Photo courtesy of Sandy Roberson
Photo courtesy of Sandy Roberson

Olivia Sonja Robertson had a passion for giving back to the community. When she died tragically in an auto accident at the age of nineteen, her father decided to transform this tremendous loss into a story of hope.

Sandy Robertson banded together with friends and family and raised over $45,000 to endow a bursary established in Olivia’s name. His idea was to give financially challenged students a chance to discover their own passions and become agents of change.

“Olivia was my only child,” explains Sandy. “I was forty when she was born. She was very academically adept, athletic, and outgoing. She certainly enjoyed a good time and was really just a well rounded person.”

Born in Toronto, Olivia was drawn to all kinds of physical activities from an early age. It was the West Coast lifestyle that attracted Olivia to UBC, where she took up surfing and skating.

“She loved being with people,” says Sandy. “She loved being outside. She was known for her kind, caring, and outgoing nature and gave generously of her time when it came to helping others. She wanted to be a catalyst for positive change and intended to work at an NGO following graduation.”

As a Humanities Student in the Faculty of Arts, Olivia was quickly recognized for a mature world perspective that belied her youth.

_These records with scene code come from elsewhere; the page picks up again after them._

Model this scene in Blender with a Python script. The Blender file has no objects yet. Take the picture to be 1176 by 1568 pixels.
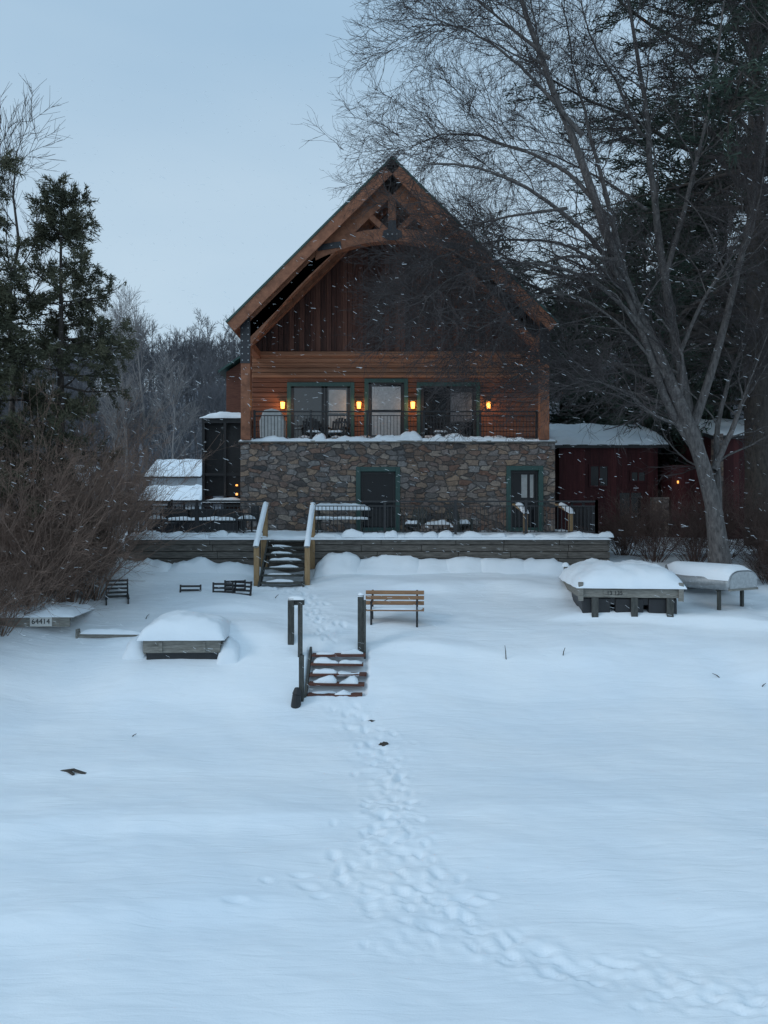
import bpy, math, numpy as np
from mathutils import Vector, Matrix
rng = np.random.default_rng(7)
S = bpy.context.scene
COL = S.collection

# ------------------------------------------------------------------ helpers
def link(o, parent=None):
    COL.objects.link(o)
    if parent is not None: o.parent = parent
    return o
def empty(name, loc=(0,0,0), rz=0):
    e = bpy.data.objects.new(name, None); e.location = loc; e.rotation_euler[2] = rz
    e.empty_display_size = 0.3
    return link(e)
def np_mesh(name, V, F, mat, smooth=False, parent=None):
    me = bpy.data.meshes.new(name)
    V = np.asarray(V, dtype=np.float32); F = np.asarray(F, dtype=np.int32)
    m, k = F.shape
    me.vertices.add(len(V)); me.vertices.foreach_set('co', V.ravel())
    me.loops.add(m*k); me.loops.foreach_set('vertex_index', F.ravel())
    me.polygons.add(m)
    me.polygons.foreach_set('loop_start', np.arange(0, m*k, k, dtype=np.int32))
    try: me.polygons.foreach_set('loop_total', np.full(m, k, dtype=np.int32))
    except Exception: pass
    if smooth: me.polygons.foreach_set('use_smooth', np.ones(m, dtype=bool))
    me.update(calc_edges=True); me.validate()
    if mat: me.materials.append(mat)
    o = bpy.data.objects.new(name, me)
    return link(o, parent)

class MB:
    def __init__(s): s.V=[]; s.F=[]
    def box(s,x0,x1,y0,y1,z0,z1):
        b=len(s.V)
        s.V += [(x0,y0,z0),(x1,y0,z0),(x1,y1,z0),(x0,y1,z0),(x0,y0,z1),(x1,y0,z1),(x1,y1,z1),(x0,y1,z1)]
        s.F += [(b,b+3,b+2,b+1),(b+4,b+5,b+6,b+7),(b,b+1,b+5,b+4),(b+1,b+2,b+6,b+5),(b+2,b+3,b+7,b+6),(b+3,b,b+4,b+7)]
        return s
    def beam(s,p0,p1,w,h,up=(0,0,1)):
        p0=Vector(p0);p1=Vector(p1);d=(p1-p0).normalized();u=Vector(up)
        if abs(d.dot(u))>0.98: u=Vector((0,1,0))
        r=d.cross(u).normalized();u=r.cross(d).normalized()
        b=len(s.V)
        for p in (p0,p1):
            for a,c in ((-1,-1),(1,-1),(1,1),(-1,1)):
                s.V.append(tuple(p+r*(a*w/2)+u*(c*h/2)))
        s.F += [(b,b+1,b+2,b+3),(b+7,b+6,b+5,b+4),(b,b+4,b+5,b+1),(b+1,b+5,b+6,b+2),(b+2,b+6,b+7,b+3),(b+3,b+7,b+4,b)]
        return s
    def prism(s,pts,y0,y1):
        b=len(s.V);n=len(pts)
        for y in (y0,y1):
            for x,z in pts: s.V.append((x,y,z))
        s.F.append(tuple(range(b,b+n))); s.F.append(tuple(range(b+2*n-1,b+n-1,-1)))
        for i in range(n):
            j=(i+1)%n; s.F.append((b+i,b+n+i,b+n+j,b+j))
        return s
    def cyl(s,p0,p1,r0,r1=None,n=10):
        r1=r0 if r1 is None else r1
        p0=Vector(p0);p1=Vector(p1);d=(p1-p0).normalized();u=Vector((0,0,1))
        if abs(d.dot(u))>0.98:u=Vector((1,0,0))
        a=d.cross(u).normalized();c=a.cross(d);b=len(s.V)
        for p,r in((p0,r0),(p1,r1)):
            for i in range(n):
                t=2*math.pi*i/n; s.V.append(tuple(p+a*(r*math.cos(t))+c*(r*math.sin(t))))
        for i in range(n):
            j=(i+1)%n; s.F.append((b+i,b+j,b+n+j,b+n+i))
        s.F.append(tuple(range(b+n-1,b-1,-1)));s.F.append(tuple(range(b+n,b+2*n)))
        return s
    def obj(s,name,mat,parent=None,bevel=0,loc=(0,0,0),rz=0):
        me=bpy.data.meshes.new(name);me.from_pydata(s.V,[],s.F);me.update()
        me.materials.append(mat)
        o=bpy.data.objects.new(name,me);o.location=loc;o.rotation_euler[2]=rz
        link(o,parent)
        if bevel:
            m=o.modifiers.new('Bevel','BEVEL');m.width=bevel;m.segments=2;m.limit_method='ANGLE'
        return o

_tab = rng.random((256,256))
def vnoise(x,y):
    xi=np.floor(x).astype(int);yi=np.floor(y).astype(int);fx=x-xi;fy=y-yi
    fx=fx*fx*(3-2*fx);fy=fy*fy*(3-2*fy)
    a=_tab[xi%256,yi%256];b=_tab[(xi+1)%256,yi%256];c=_tab[xi%256,(yi+1)%256];d=_tab[(xi+1)%256,(yi+1)%256]
    return (a*(1-fx)+b*fx)*(1-fy)+(c*(1-fx)+d*fx)*fy-0.5
def fbm(x,y,o=4):
    r=0;a=1
    for i in range(o):
        r=r+a*vnoise(x+17.3*i,y+9.1*i);x=x*2.03;y=y*2.03;a*=0.5
    return r
def sst(t): t=np.clip(t,0,1); return t*t*(3-2*t)

# ------------------------------------------------------------------ materials
def nmat(name):
    m=bpy.data.materials.new(name);m.use_nodes=True
    nt=m.node_tree;b=nt.nodes['Principled BSDF'];return m,nt,b
def N(nt,t,**kw):
    n=nt.nodes.new(t)
    for k,v in kw.items(): setattr(n,k,v)
    return n
def ramp(nt,stops):
    r=nt.nodes.new('ShaderNodeValToRGB');e=r.color_ramp.elements
    while len(e)<len(stops): e.new(0.5)
    for i,(p,c) in enumerate(stops): e[i].position=p;e[i].color=(*c,1)
    return r
def noisy(name,c0,c1,scale=(3,3,3),rough=0.8,bump=0.2,nscale=4,detail=6,dist=0.02,spec=0.3,metal=0):
    m,nt,b=nmat(name)
    tc=N(nt,'ShaderNodeTexCoord');mp=N(nt,'ShaderNodeMapping');mp.inputs['Scale'].default_value=scale
    nt.links.new(tc.outputs['Object'],mp.inputs[0])
    n=N(nt,'ShaderNodeTexNoise');n.inputs['Scale'].default_value=nscale;n.inputs['Detail'].default_value=detail
    n.inputs['Roughness'].default_value=0.65
    nt.links.new(mp.outputs[0],n.inputs['Vector'])
    r=ramp(nt,[(0.3,c0),(0.7,c1)]);nt.links.new(n.outputs['Fac'],r.inputs[0])
    nt.links.new(r.outputs[0],b.inputs['Base Color'])
    b.inputs['Roughness'].default_value=rough;b.inputs['Specular IOR Level'].default_value=spec;b.inputs['Metallic'].default_value=metal
    if bump:
        bp=N(nt,'ShaderNodeBump');bp.inputs['Strength'].default_value=bump;bp.inputs['Distance'].default_value=dist
        nt.links.new(n.outputs['Fac'],bp.inputs['Height']);nt.links.new(bp.outputs[0],b.inputs['Normal'])
    return m

def snow_mat(name,fine=True):
    m,nt,b=nmat(name)
    tc=N(nt,'ShaderNodeTexCoord')
    mp=N(nt,'ShaderNodeMapping');mp.inputs['Scale'].default_value=(0.6,3.6,1);mp.inputs['Rotation'].default_value=(0,0,math.radians(-14))
    nt.links.new(tc.outputs['Object'],mp.inputs[0])
    n=N(nt,'ShaderNodeTexNoise');n.inputs['Scale'].default_value=2.0;n.inputs['Detail'].default_value=8;n.inputs['Roughness'].default_value=0.52
    n.inputs['Distortion'].default_value=0.7
    nt.links.new(mp.outputs[0],n.inputs['Vector'])
    n2=N(nt,'ShaderNodeTexNoise');n2.inputs['Scale'].default_value=0.5;n2.inputs['Detail'].default_value=5
    nt.links.new(tc.outputs['Object'],n2.inputs['Vector'])
    n3=N(nt,'ShaderNodeTexNoise');n3.inputs['Scale'].default_value=45;n3.inputs['Detail'].default_value=3
    nt.links.new(tc.outputs['Object'],n3.inputs['Vector'])
    r=ramp(nt,[(0.3,(0.79,0.86,0.92)),(0.7,(0.87,0.91,0.94))]);nt.links.new(n2.outputs['Fac'],r.inputs[0])
    nt.links.new(r.outputs[0],b.inputs['Base Color'])
    b.inputs['Roughness'].default_value=0.65;b.inputs['Specular IOR Level'].default_value=0.25
    b1=N(nt,'ShaderNodeBump');b1.inputs['Strength'].default_value=0.45 if fine else 0.2;b1.inputs['Distance'].default_value=0.05
    b2=N(nt,'ShaderNodeBump');b2.inputs['Strength'].default_value=0.25;b2.inputs['Distance'].default_value=0.01
    nt.links.new(n.outputs['Fac'],b1.inputs['Height']);nt.links.new(n3.outputs['Fac'],b2.inputs['Height'])
    nt.links.new(b1.outputs[0],b2.inputs['Normal']);nt.links.new(b2.outputs[0],b.inputs['Normal'])
    return m
M_snow=snow_mat('snow');M_snowcap=snow_mat('snow_cap',False)

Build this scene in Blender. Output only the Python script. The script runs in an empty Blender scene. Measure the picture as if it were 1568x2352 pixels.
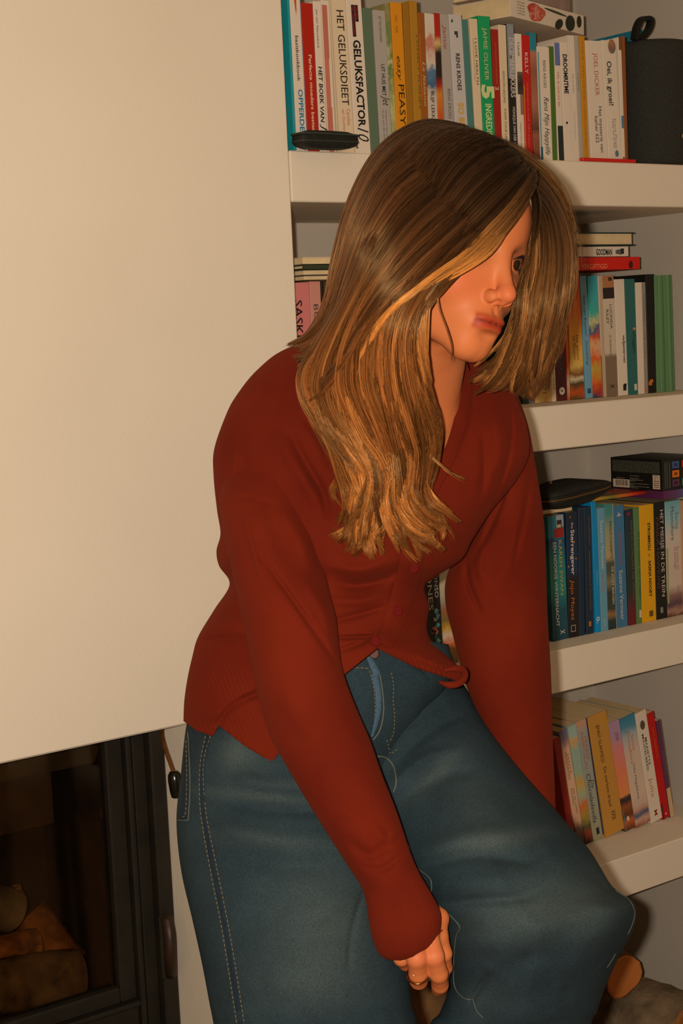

She was engaged in both the academic community and the greater community through volunteer work, which included efforts to support people in the downtown East Side and fundraising to build a primary school in Jamaica.

“Olivia really enjoyed attending UBC,” says Sandy. “It was a time when she was starting to define herself. Our hope is that recipients will emulate her passion for giving back to the community and recognize that they, too, have the potential to make a difference.”

Olivia’s memorial tribute will fund one or more bursaries of $1500 that will be available to undergraduate students in their second year of studies at the Faculty of Arts.

Although memorial awards are typically something people look at later in life, Sandy says that he couldn’t think of a more fitting way to celebrate his daughter’s life and create some good out of loss.

“She was just a fine young woman who died too young. The circumstances were tragic, but the broader context was she and her friends were on their way up to Whistler for skating, and that was emblematic of her life. She lived athletically. She lived outdoors. And she lived with friends.”